Interactive process of access authentication based on pBFT consensus.
Assume that nodes/devices that are on the blockchain already have their own ID and digital signature for verification. When the new node needs access authentication, a request is sent to the master (primary) node, which performs the first authentication. At the same time, the master node selects appropriate nodes in the authentication group to form a distribution authentication group. It then sends the request to the authentication group to initiate the distributed authentication through its multicast mode. The nodes execute the request and send it back to the node accessing the authentication. The client waits for f + 1 (f represents the maximum number of nodes that could be faulty). By using the public key, certificate, and consensus algorithm, the new block is formed and added to the chain. Furthermore, the authentication process is separated into four different stages. Firstly, let f represent the faulty replicas; thus, the system would require
We have definitions of view
Request stage: The node initiates authentication access to the primary node. The primary validates the request and initiates a three-phase protocol (pre-prepare>prepare>commit) to ensure consensus among all non-faulty replicas. The replicas then execute and send the results back to the client. The client waits for at least
The authentication scheme mentioned above is based on a normal operation, omitting the discussion on how the node would recover from faults due to dropping out related to Internet connection or related to message retransmission. Furthermore, it is assumed that message authentication is based on digital signatures. With each node having a unique ID and digital certificate, hackers cannot masquerade as another user. Moreover, one of the benefits of using a blockchain is that data are stored and added to the block. It is impossible to alter without changing subsequent blocks.
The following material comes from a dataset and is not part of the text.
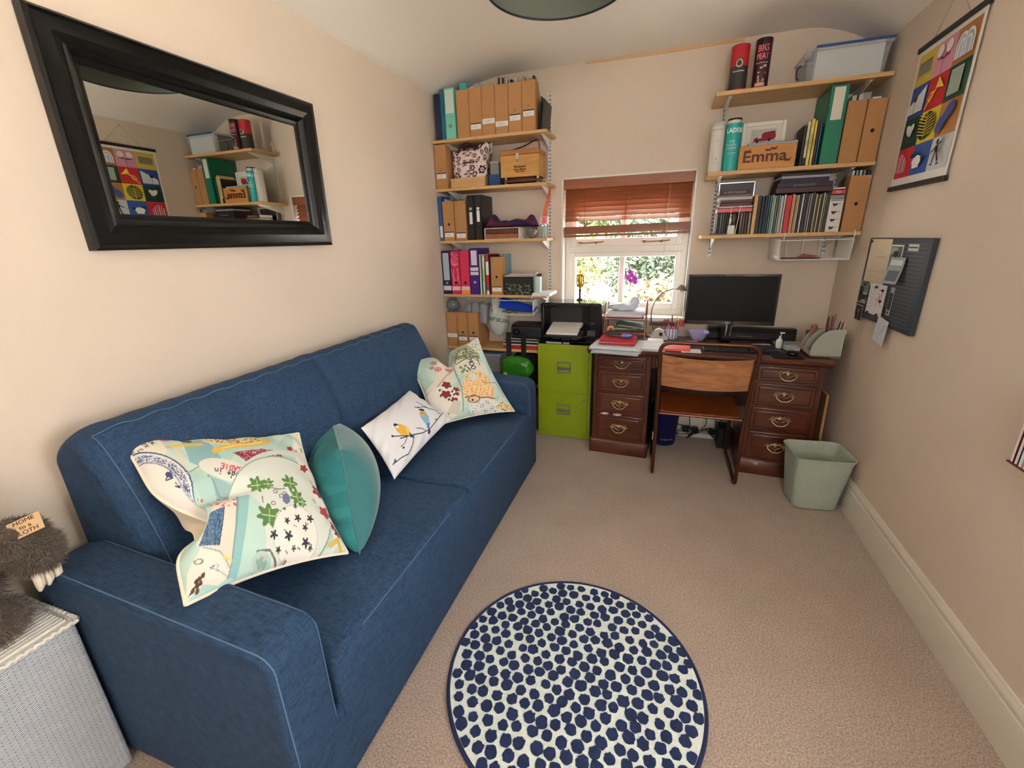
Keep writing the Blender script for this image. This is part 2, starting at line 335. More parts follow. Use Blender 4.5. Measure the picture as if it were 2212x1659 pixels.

Against manipulation attacks such as a man-in-the-middle attack
A man-in-the-middle attack means the attacker attacks in between the sender and the receiver, trying to tamper and alter the message. Even if the attacker obtains the ID of the sender or receiver, they cannot alter the blocks; the record cannot be altered retroactively without altering all the subsequent blocks and the consensus of the network [12].
Against replay attacks
Replay attacks are a type of attack whereby an attacker disguises as the sender and replies to the receiver pretending to be the legitimate sender. However, there are time stamps in each block of transactions as well as the sender’s ID. Thus, even if the attackers pretend to be the sender, this could be verified on the blockchain, making this type of attack impossible.
Against service-based attacks such as DoS
DoS attacks are a type of attack whereby an attacker prevents legitimate users from accessing the service. In a Dos attack, attackers send excessive messages to the network, trying to crash the system. However, because the blockchain is not centralized and the nodes work together to come to a consensus, it is hard for the DoS attack to affect the system. Furthermore, even if a node is brought down by a DoS attack, the node gets replaced by another node to form the authentication group.
Against identity attacks such as impersonation
Impersonation attacks are a type of attack whereby an attacker attempts to disguise as a legitimate user trying to gain access to data. However, when a new user wants to gain access, they must first request access, where the master node would initiate the authentication. After authentication, there would be an ID as well as a digital certificate for each user. Thus, this type of attack would not succeed.
Performance model of the blockchain network
To test the system’s robustness and practicality, a blockchain system with at least 100 other peers would be needed. This project refers to [14] the performance modeling of pBFT consensus process for permission blockchain network. In this paper, a pBFT consensus network was built with a sample size of up to 100 peers. IBM bluemix service and stochastic reward nets were used to run production-grade Internet of things applications and examine the performance of larger networks.
The performance modeling graph states the number of peers against the mean time to achieve consensus, as shown in Fig. 4. As predicted, as the number of peers increases, the time taken to achieve consensus will increase as the time to transmit T messages across the three phases increases. Each node that accepts the pre-prepare message would follow up and would be required to send a prepare message of its own. The nodes that are prepared would then send out a commit message. Likewise, if we increase the time it takes to prepare the message, the transmission time would increase too. Furthermore, there is an increasing queueing delay for messages that also increases T. Eventually, the average time in which to achieve consensus when N is 100 is 5.34 times larger as compared to when N is 4.
Illustration of the pBFT performance model.
In this paper, we have involved blockchain technology in an authentication scheme for M2M communication in CPS. By implementing a blockchain to an M2M system, it provides an ID for devices on the blockchain. If a new node wants to join the network, the node must send a request. This request is then processed and a master node is initiated. Then, it is validated by a group of nodes using the pBFT consensus algorithm. The new node will be added to the block if there are at least 2f+1 replies that validate the block. It proves to be a viable authentication scheme as impersonation attacks are not possible due to the storing of the ID on the chain.